La avaricia empresarial, que empezó a manifestarse a finales de los años cincuenta, creció sin continencia alguna. Las relaciones laborales fueron empeorando y el stajanovismo al que los dibujantes eran sometidos alcanzó límites insoportables. Y cuando llegó el momento de la crisis de los tebeos como elemento masivo de ocio infantil el monstruo en que se había convertido Bruguera empezó a tambalearse, aunque hubo algunos destellos y algunas estrellas (como Jan), de manera que cuando se derrumbó en 1986 nadie comprendía cómo aquel cadáver podía haber aguantado tanto tiempo en pie.

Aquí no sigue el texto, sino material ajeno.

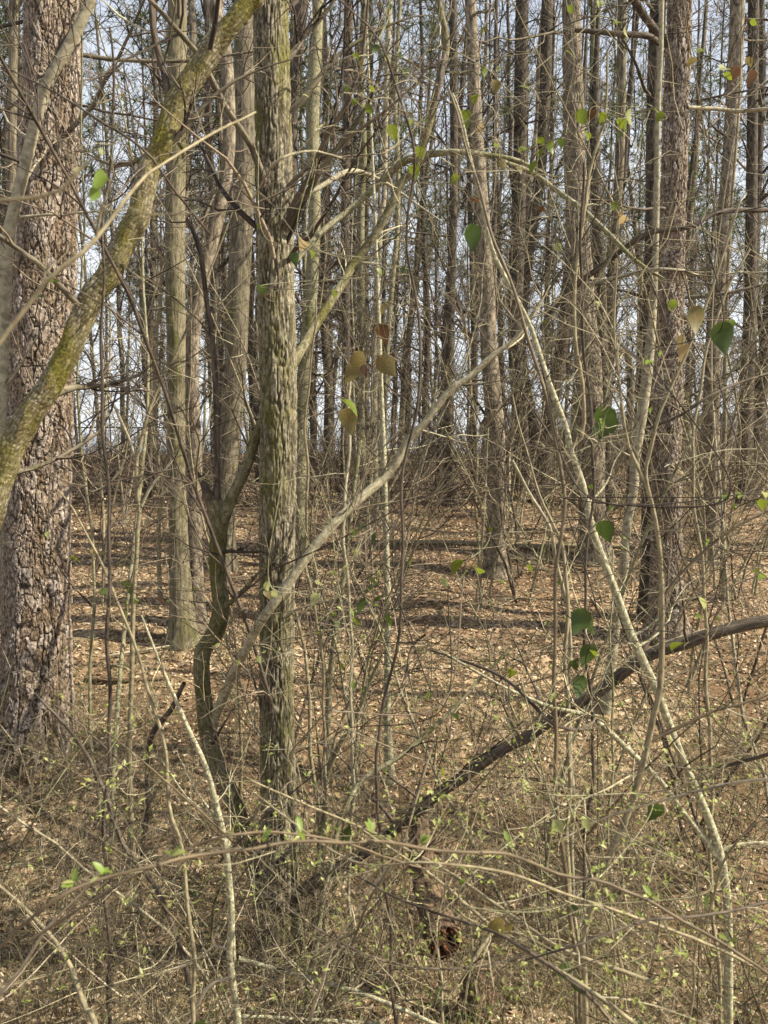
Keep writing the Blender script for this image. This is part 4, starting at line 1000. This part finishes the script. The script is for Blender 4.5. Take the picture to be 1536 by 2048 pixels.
def far_variant(seed, kind):
    r = np.random.default_rng(seed)
    H = 15.0
    n = 16
    z = np.linspace(-.2, H, n); x = np.cumsum(r.normal(0, .05, n)) + z * r.uniform(-.05, .05); y = np.cumsum(r.normal(0, .05, n))
    path = np.stack([x - x[0], y - y[0], z], -1); rad = .13 * (1 - .75 * (z - z[0]) / H); rad[0] *= 1.3
    Q = catmull(np.column_stack([path, rad]), 34)
    tb = Tubes(); tb.add(Q[:, :3], Q[:, 3], 9, np.array([r.random()]))
    tm = tb.mesh('trunk', None)
    tw = Tubes(); out = {}
    P = Q[:, :3]; R = Q[:, 3]
    nb = {'pine': 28, 'decid': 28, 'pole': 18}[kind]
    zlo = {'pine': 1.5, 'decid': 1.2, 'pole': 1.2}[kind]
    cand = np.where(P[:, 2] > zlo)[0]; i = r.choice(cand, nb)
    az = r.uniform(0, 6.28, nb)
    el = r.uniform(-.2, .5, nb) if kind == 'pine' else r.uniform(.6, 1.8, nb)
    d = np.stack([np.cos(az), np.sin(az), el], -1)
    L = r.uniform(.7, 2.4, nb) * (1 if kind != 'decid' else 1.4)
    b, br = grow(r, P[i], d, L, R[i] * .28, 8, .15, .04, .15)
    tw.add(b, br, 4, r.random(nb))
    s, q, r0, tt = sprout(r, b, br, 9, (30, 65), .2, 1, .6)
    c, cr = grow(r, s, q, r.uniform(.25, 1.0, len(s)), np.clip(r0, .004, .012), 5, .2, .03, .3); tw.add(c, cr, 3, r.random(len(c)))
    s, q, r0, tt = sprout(r, c, cr, 3, (30, 65), .2, 1, .7)
    c2, cr2 = grow(r, s, q, r.uniform(.15, .55, len(s)), np.clip(r0, .003, .006), 4, .2, .03, .5); tw.add(c2, cr2, 3, r.random(len(c2)))
    out['trunk'] = tm; out['twigs'] = tw.mesh('twigs', M['twigdark'])
    if kind == 'pine':
        hi = c[:, -1][c[:, -1, 2] > 5.0]; pts = np.concatenate([hi, c2[:, -1][c2[:, -1, 2] > 5.5]])
        V, F, Rr = tufts(r, pts, 14, .20, .009)
        out['foliage'] = mesh_np('foliage', V, F, M['needles'], False, None, {'rnd': Rr})
    return out


VAR = [(k, far_variant(500 + i, k)) for i, k in enumerate(['pine', 'decid', 'pole', 'decid', 'pole', 'pine', 'decid', 'pole', 'pole', 'decid'])]
TR = {}


def trunk_mesh(vi, mk):
    if (vi, mk) not in TR:
        m = VAR[vi][1]['trunk'].copy(); m.materials.clear(); m.materials.append(M[mk]); TR[(vi, mk)] = m
    return TR[(vi, mk)]


ORD = ['first', 'second', 'third', 'fourth', 'fifth', 'sixth', 'seventh', 'eighth', 'ninth', 'tenth', 'eleventh', 'twelfth', 'thirteenth', 'fourteenth', 'fifteenth',
       'sixteenth', 'seventeenth', 'eighteenth', 'nineteenth', 'twentieth']
ORD += ['twenty-' + o for o in ORD[:9]] + ['thirtieth'] + ['thirty-' + o for o in ORD[:9]]
ANCH.sort()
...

Pero libros como éste, al margen de levantar acta de todo ese devenir, son necesarios para homenajear a toda esa pléyade de creadores que, como el mismo pueblo español, se hubiera merecido una historia bien distinta.


Escuela Bruguera
La referencia a la Escuela Bruguera parece nacer de Terenci Moix, que con ella alude en su libro Los comics: arte para el consumo y formas pop a la vertiente de los tebeos humorísticos de la editorial de ese nombre. Este concepto de escuela evoca la existencia de ciertos elementos unificadores en la creación, que además han influido en otros autores coetáneos y posteriores. Curiosamente, en este caso no se plantea esa denominación alrededor de un estilo gráfico, como el expresionismo o la línea clara, sino de una editorial representada esencialmente por Pulgarcito y sus contenidos. Sin olvidar, por su carácter igualmente emblemático, la serie de Paracuellos, nombre del pueblo del Jarama en que existió el Hogar de Auxilio Social en el que el dibujante Carlos Giménez pasó su infancia y donde leyó muchos cuadernos de aventuras de El cachorro: en ella su autor refleja el contexto histórico de dictadura política, de negación de libertades, de escasez económica y penalidades sociales.